Let $X=\{x,y\}$ and consider all of the possible relations on $X \times X$
I understand there are 16 possible relations and generally I understand the definitions of reflexive, irreflexive, symmetry, etc... But I'm struggling to write down exactly what the relations here would be.
Please could you give a few examples these relations
The $16$ possible relations are simply all subsets of $\{(x,x),(y,y),(x,y),(y,x)\}$.
Reflexive means that the relation has to include $(x,x)$ and $(y,y)$. There are no other restrictions, so each of $(x,y)$ and $(y,x)$ can either be in or out: $2\times 2$ choices. Irreflexive means that the relation can't include $(x,x)$ or $(y,y)$.

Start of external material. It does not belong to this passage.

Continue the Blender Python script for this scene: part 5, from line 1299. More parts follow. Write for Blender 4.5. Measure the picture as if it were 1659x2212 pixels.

Symmetric means that either $(x,y)$ and $(y,x)$ are both in or both out. In each case there are $4$ options, as again there is no restriction on the other pairs, so there are $8$ in total.
Asymmetric means "not symmetric", i.e. there is some $a\neq b$ such that $(a,b)$ is in the relation and $(b,a)$ is not, or vice versa. Antisymmetric means that this is true whenever $a\neq b$. For relations on $x,y$ this is the same thing - the only possibility is for $a$ and $b$ to be $x$ and $y$ in some order - but for larger sets they are genuinely different. So there are $8$ asymmetric and $8$ antisymmetric (all the ones which are not symmetric).
For transitive your numbers are wrong again, as there would only be $16$ if all relations on this set were transitive. But $\{(x,y),(y,x)\}$ is not a transitive relation ($x\sim y$ and $y\sim x$ but $x\not\sim x$). In fact there are $13$ transitive relations.
For every set $X$, relation over it is arbitrary set $R\subset X \times X$. Then for any $a,b\in X$, notation $aRb$ or $a$~$b$ means that $(a,b)\in R$. Note, that in general expression $a,b\in X$ does not assume that $a\neq b$. Simple calculation ensures, that there are exactly 16 relations: $|X|=2,\ |X\times X|=4,\ |\mathcal{P}(X\times X)|=2^4=16$.
Example relations on $\{x,y\}$
Special case: emty set. $\emptyset\subset X\times X$ for any $X$. $\emptyset$ is not reflexive, but it is irreflexive, symmetric and transitive (vacuously). Try to check other properties. More information in this article.
Reflexive: note, that every relation $R$ with $(x,x)\in R, (y,y)\in R$ will be reflective. These are: $\{(x,x),(y,y)\},\{(x,x),(y,y),(x,y)\},\{(x,x),(y,y),(y,x)\},\{(x,x),(y,y),(x,y),(y,x)\}$
Irreflexive: these are exactly the same as reflexive, with deleted elements $(x,x)$ and $(y,y)$: $\emptyset,\{(x,y)\},\{(y,x)\},\{(x,y),(y,x)\}$.
Transitive: there are relations that fail to be transitive, but not much. Consider transitive relation $T$ such that $\{(x,y),(y,x)\}\subset T$. Then by definition: $xTy\land yTx\implies xTx$, and $yTx\land xTy\implies yTy$. This means, that any relation $\{(x,y),(y,x)\}\subset R \subset X\times X$ with $R\neq X\times X$ will fail to be transitive. There are exactly 3 of them. All others (13) are transitive.